ABSTRACT

This chapter examines the gendered dimensions of Romania’s transition from a command to a capitalist economy, focusing on how this process affected women’s employment patterns and standard of living, their facility in reconciling work and family, and their view of the state. As scholars have found in other places in Central-Eastern Europe (CEE), the collapse of state socialism created new occupational opportunities for some women, however, it also produced uncertainties due to rising inflation, curtailment of social entitlements, and deindustrialization. It has also given rise to workplace discrimination against middle-aged women and women of fertility age. At the same time, continuities with the pre-1989 period remain, namely, vertical and horizontal segregation of the labor force and women’s under-representation in high-level and high-paying jobs.

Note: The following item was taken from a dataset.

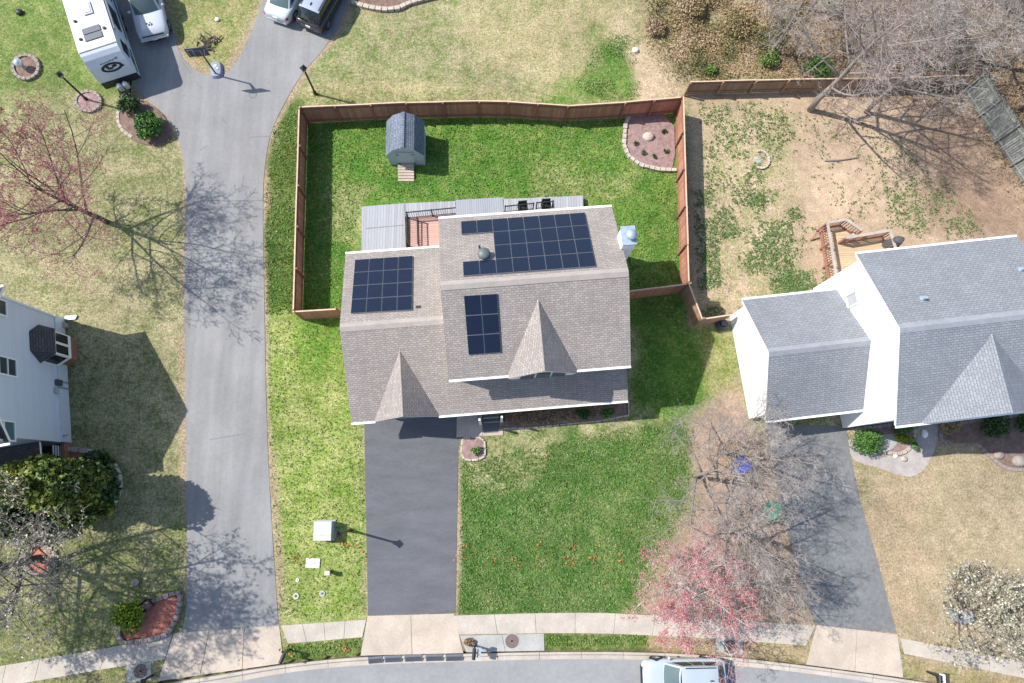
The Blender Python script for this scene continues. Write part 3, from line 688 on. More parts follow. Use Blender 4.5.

The adoption of neoliberal policies in the early 2000s further exacerbated the economic vulnerability of some, particularly blue-collar workers, female single-headed households, women retirees, and Roma women. Although emigration has helped mitigate the impact of neoliberal policies, it also undermines family cohesion. Given the repressiveness and penury of the 1980s, women in Romania arguably had the most to gain in CEE with the collapse of state socialism, yet they too have experienced the transition to a market economy unevenly and ambiguously, as the changes ushered in after 1989 have generally failed to live up to their expectations.